PKPU sama seperti peratruran lainnya yang sejenis dan atau sederajat dalam ilmu hukum administrasi menyandang sifat sebagai peraturan kebijakan, peraturan yang dibuat oleh Badan yang memiliki kewenangan untuk memberi dasar terhadap kebijakan, tindakan hukum berupa pengadaan Situng. Sebagaiperaturan kebijakan, maka Situng harus memenuhi tujuan yang ditetapkan dalam pasal 22 ayat (2) UU Nomor 30 Tahun 2014 Tentang Administrasi Pemerintahan. Tujuannya; a. melancarkan penyelenggaraan
pemerintahan; b. mengisi kekosongan hukum; c. memberikan kepastian hukum; dan d. mengatasi stagnasi pemerintahan dalam keadaan tertentu guna kemanfaatan kepentingan umum.
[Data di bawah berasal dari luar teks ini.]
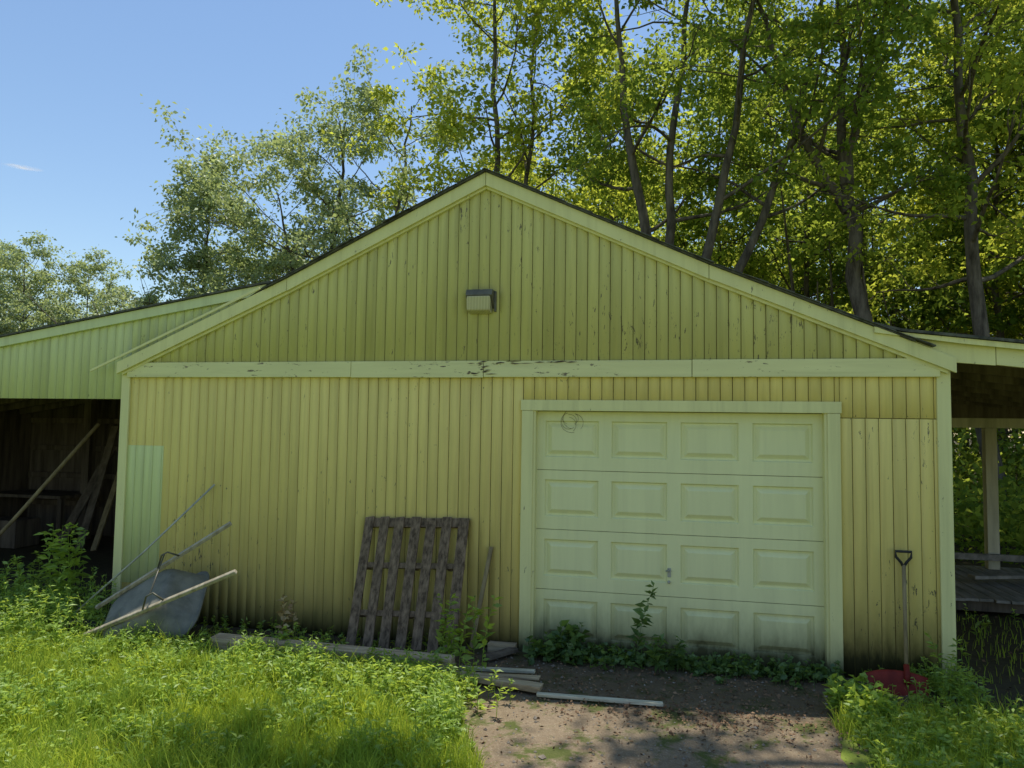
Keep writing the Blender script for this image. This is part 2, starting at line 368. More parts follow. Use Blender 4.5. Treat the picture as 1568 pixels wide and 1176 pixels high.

Pada titik itu, keberadaan situng ini bermasalah. Apa masalahnya? Dari waktu ke waktu teridentifikasi oleh berbagai kalangan, dan diakui oleh KPU untuk beberapa bagian terjadi salah input. Maknanya data yang tersaji di dalamnya tidak memenuhi norma; untuk kepenmtingan umum. Pemenuhan norma penting ini, karena pasal 28F UUD 1945 mengharuskan, dalam sifatnya informasi yang disajikan organ-organ yang keberadaannya diperintahkan oleh
UUD atau UU harus memberi jaminan kepada masyarakat untuk dapat digunakan. Dalam kenyataannya, yang terjadi malah sebaliknya,menimbulkan ketidakpastian, untuk tak mengatakan kegaduhan yang dari waktu terus meluas.
Apa hukumnya? Hukumnya adalah kebijakan ini tidak memenuhi norma atau kaidah sebagai sebuah kebijakan, karena bertentangan dengan pasal 22 ayat (2) UU Nomor 30 Tahun 2014 Tentang Administrasi Pemerintahan. Konsekuensinya adalah kebijakan ini harus ditarik, dicabut. Pencabutan ini sama hukumnya dengan menghentikan semua kegaduhan yang sedang berlangsung, dan pencabutan ini bersifat imperatif.
Pencabutan ini, pada bagian lain sama dengan mengembalikan penyelenggaraan pemilihan umum sepenuhnya sesuai perintah UUD 1945, dan UU Nomor 7 Tahun 2017 Tenatng Pemilu. Penentuan perolehan suara pasangan calon presiden-wakil presiden didasarkan sepenuhnya pada hasil rekapitulasi suara secara berjenjang mulai dari tingkat Kecaatan hingga Nasional. Form C1 berhologram berikut berita acara rekpitulasi dari tingkat Kecamatan hingga Nasional menjadi satu-satunya dasar hukum penetapan perolehan suara pasangan capres-cawapres.